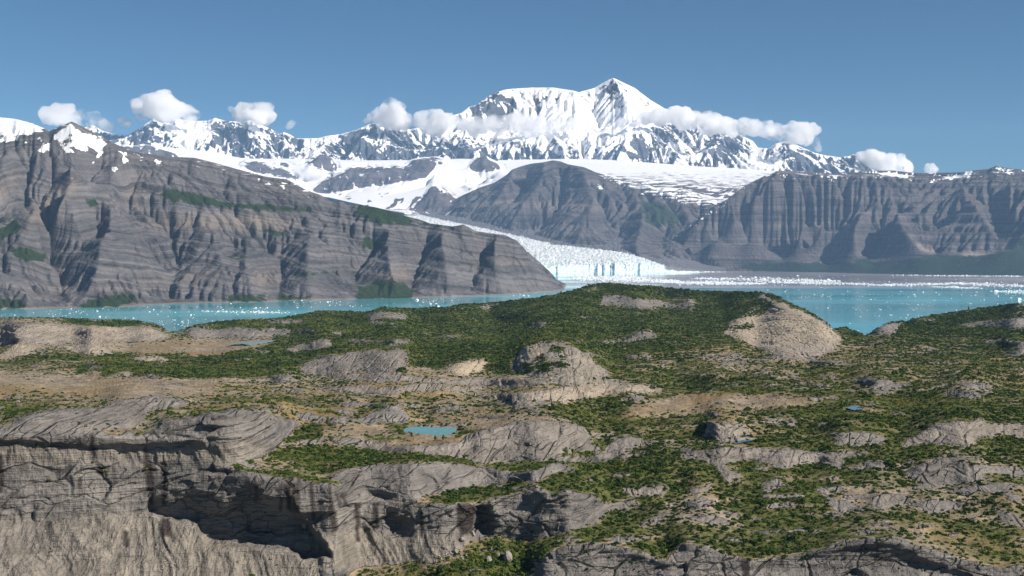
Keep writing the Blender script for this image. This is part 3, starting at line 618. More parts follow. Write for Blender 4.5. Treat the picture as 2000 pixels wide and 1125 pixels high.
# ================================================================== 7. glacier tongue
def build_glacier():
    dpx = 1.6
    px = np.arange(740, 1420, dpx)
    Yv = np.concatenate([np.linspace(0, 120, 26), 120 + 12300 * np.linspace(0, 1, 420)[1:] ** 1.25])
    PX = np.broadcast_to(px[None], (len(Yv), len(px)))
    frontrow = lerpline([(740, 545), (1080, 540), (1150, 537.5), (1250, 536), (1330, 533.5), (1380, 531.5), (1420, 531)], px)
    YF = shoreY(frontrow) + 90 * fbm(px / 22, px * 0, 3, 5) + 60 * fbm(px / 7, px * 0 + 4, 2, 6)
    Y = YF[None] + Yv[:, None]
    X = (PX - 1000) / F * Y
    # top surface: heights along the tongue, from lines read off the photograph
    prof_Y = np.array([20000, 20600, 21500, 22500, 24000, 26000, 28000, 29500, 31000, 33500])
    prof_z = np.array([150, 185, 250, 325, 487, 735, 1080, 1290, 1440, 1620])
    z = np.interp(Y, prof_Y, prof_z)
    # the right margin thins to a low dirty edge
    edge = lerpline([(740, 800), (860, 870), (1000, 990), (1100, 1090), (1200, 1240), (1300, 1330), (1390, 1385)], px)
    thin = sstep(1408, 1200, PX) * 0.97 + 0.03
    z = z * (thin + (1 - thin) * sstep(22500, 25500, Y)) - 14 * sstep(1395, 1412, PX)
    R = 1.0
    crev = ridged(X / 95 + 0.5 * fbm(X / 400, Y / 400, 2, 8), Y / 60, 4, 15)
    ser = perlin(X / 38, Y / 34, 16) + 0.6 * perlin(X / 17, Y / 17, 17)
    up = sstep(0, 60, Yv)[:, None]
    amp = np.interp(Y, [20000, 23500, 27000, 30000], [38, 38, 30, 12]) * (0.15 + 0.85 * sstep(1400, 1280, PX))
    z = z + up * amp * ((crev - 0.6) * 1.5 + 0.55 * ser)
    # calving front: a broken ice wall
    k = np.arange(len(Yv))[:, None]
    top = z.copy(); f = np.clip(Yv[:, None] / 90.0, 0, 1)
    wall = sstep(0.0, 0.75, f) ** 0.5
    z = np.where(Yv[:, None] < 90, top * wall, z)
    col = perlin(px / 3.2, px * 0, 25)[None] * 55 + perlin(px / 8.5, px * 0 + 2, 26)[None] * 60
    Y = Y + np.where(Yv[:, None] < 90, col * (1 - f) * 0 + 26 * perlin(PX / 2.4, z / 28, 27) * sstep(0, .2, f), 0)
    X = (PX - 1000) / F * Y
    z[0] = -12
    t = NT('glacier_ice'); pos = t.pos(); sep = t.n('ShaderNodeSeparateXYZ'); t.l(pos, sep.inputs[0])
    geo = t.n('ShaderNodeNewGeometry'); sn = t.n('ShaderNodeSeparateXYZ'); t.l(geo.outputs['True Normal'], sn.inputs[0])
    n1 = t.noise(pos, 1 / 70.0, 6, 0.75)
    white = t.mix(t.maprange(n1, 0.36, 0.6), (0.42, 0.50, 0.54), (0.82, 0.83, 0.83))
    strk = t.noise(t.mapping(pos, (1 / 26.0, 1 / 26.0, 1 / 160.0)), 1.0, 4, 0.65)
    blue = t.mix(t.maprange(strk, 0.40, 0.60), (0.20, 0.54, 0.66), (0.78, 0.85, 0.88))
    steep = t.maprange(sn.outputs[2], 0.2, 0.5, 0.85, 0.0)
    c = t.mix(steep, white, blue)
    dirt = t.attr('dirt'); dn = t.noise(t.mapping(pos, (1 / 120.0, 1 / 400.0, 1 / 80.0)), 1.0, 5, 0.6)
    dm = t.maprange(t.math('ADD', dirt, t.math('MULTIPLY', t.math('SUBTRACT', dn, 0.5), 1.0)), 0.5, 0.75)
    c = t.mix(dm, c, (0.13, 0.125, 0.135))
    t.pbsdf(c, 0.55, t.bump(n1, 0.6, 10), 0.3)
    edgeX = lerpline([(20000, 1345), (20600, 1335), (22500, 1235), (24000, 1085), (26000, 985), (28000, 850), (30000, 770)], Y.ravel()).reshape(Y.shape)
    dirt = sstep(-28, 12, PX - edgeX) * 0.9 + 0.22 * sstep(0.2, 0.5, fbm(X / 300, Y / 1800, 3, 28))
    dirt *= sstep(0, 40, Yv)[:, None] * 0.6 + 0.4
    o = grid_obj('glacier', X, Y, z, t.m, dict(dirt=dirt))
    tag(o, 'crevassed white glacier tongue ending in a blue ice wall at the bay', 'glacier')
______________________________
Task requirements » Quote the material in full and exactly; do not carry over its pictures.

Result »
Keep writing the Blender script for this image. This is part 3, starting at line 618. More parts follow. Write for Blender 4.5. Treat the picture as 2000 pixels wide and 1125 pixels high.
# ================================================================== 7. glacier tongue
def build_glacier():
    dpx = 1.6
    px = np.arange(740, 1420, dpx)
    Yv = np.concatenate([np.linspace(0, 120, 26), 120 + 12300 * np.linspace(0, 1, 420)[1:] ** 1.25])
    PX = np.broadcast_to(px[None], (len(Yv), len(px)))
    frontrow = lerpline([(740, 545), (1080, 540), (1150, 537.5), (1250, 536), (1330, 533.5), (1380, 531.5), (1420, 531)], px)
    YF = shoreY(frontrow) + 90 * fbm(px / 22, px * 0, 3, 5) + 60 * fbm(px / 7, px * 0 + 4, 2, 6)
    Y = YF[None] + Yv[:, None]
    X = (PX - 1000) / F * Y
    # top surface: heights along the tongue, from lines read off the photograph
    prof_Y = np.array([20000, 20600, 21500, 22500, 24000, 26000, 28000, 29500, 31000, 33500])
    prof_z = np.array([150, 185, 250, 325, 487, 735, 1080, 1290, 1440, 1620])
    z = np.interp(Y, prof_Y, prof_z)
    # the right margin thins to a low dirty edge
    edge = lerpline([(740, 800), (860, 870), (1000, 990), (1100, 1090), (1200, 1240), (1300, 1330), (1390, 1385)], px)
    thin = sstep(1408, 1200, PX) * 0.97 + 0.03
    z = z * (thin + (1 - thin) * sstep(22500, 25500, Y)) - 14 * sstep(1395, 1412, PX)
    R = 1.0
    crev = ridged(X / 95 + 0.5 * fbm(X / 400, Y / 400, 2, 8), Y / 60, 4, 15)
    ser = perlin(X / 38, Y / 34, 16) + 0.6 * perlin(X / 17, Y / 17, 17)
    up = sstep(0, 60, Yv)[:, None]
    amp = np.interp(Y, [20000, 23500, 27000, 30000], [38, 38, 30, 12]) * (0.15 + 0.85 * sstep(1400, 1280, PX))
    z = z + up * amp * ((crev - 0.6) * 1.5 + 0.55 * ser)
    # calving front: a broken ice wall
    k = np.arange(len(Yv))[:, None]
    top = z.copy(); f = np.clip(Yv[:, None] / 90.0, 0, 1)
    wall = sstep(0.0, 0.75, f) ** 0.5
    z = np.where(Yv[:, None] < 90, top * wall, z)
    col = perlin(px / 3.2, px * 0, 25)[None] * 55 + perlin(px / 8.5, px * 0 + 2, 26)[None] * 60
    Y = Y + np.where(Yv[:, None] < 90, col * (1 - f) * 0 + 26 * perlin(PX / 2.4, z / 28, 27) * sstep(0, .2, f), 0)
    X = (PX - 1000) / F * Y
    z[0] = -12
    t = NT('glacier_ice'); pos = t.pos(); sep = t.n('ShaderNodeSeparateXYZ'); t.l(pos, sep.inputs[0])
    geo = t.n('ShaderNodeNewGeometry'); sn = t.n('ShaderNodeSeparateXYZ'); t.l(geo.outputs['True Normal'], sn.inputs[0])
    n1 = t.noise(pos, 1 / 70.0, 6, 0.75)
    white = t.mix(t.maprange(n1, 0.36, 0.6), (0.42, 0.50, 0.54), (0.82, 0.83, 0.83))
    strk = t.noise(t.mapping(pos, (1 / 26.0, 1 / 26.0, 1 / 160.0)), 1.0, 4, 0.65)
    blue = t.mix(t.maprange(strk, 0.40, 0.60), (0.20, 0.54, 0.66), (0.78, 0.85, 0.88))
    steep = t.maprange(sn.outputs[2], 0.2, 0.5, 0.85, 0.0)
    c = t.mix(steep, white, blue)
    dirt = t.attr('dirt'); dn = t.noise(t.mapping(pos, (1 / 120.0, 1 / 400.0, 1 / 80.0)), 1.0, 5, 0.6)
    dm = t.maprange(t.math('ADD', dirt, t.math('MULTIPLY', t.math('SUBTRACT', dn, 0.5), 1.0)), 0.5, 0.75)
    c = t.mix(dm, c, (0.13, 0.125, 0.135))
    t.pbsdf(c, 0.55, t.bump(n1, 0.6, 10), 0.3)
    edgeX = lerpline([(20000, 1345), (20600, 1335), (22500, 1235), (24000, 1085), (26000, 985), (28000, 850), (30000, 770)], Y.ravel()).reshape(Y.shape)
    dirt = sstep(-28, 12, PX - edgeX) * 0.9 + 0.22 * sstep(0.2, 0.5, fbm(X / 300, Y / 1800, 3, 28))
    dirt *= sstep(0, 40, Yv)[:, None] * 0.6 + 0.4
    o = grid_obj('glacier', X, Y, z, t.m, dict(dirt=dirt))
    tag(o, 'crevassed white glacier tongue ending in a blue ice wall at the bay', 'glacier')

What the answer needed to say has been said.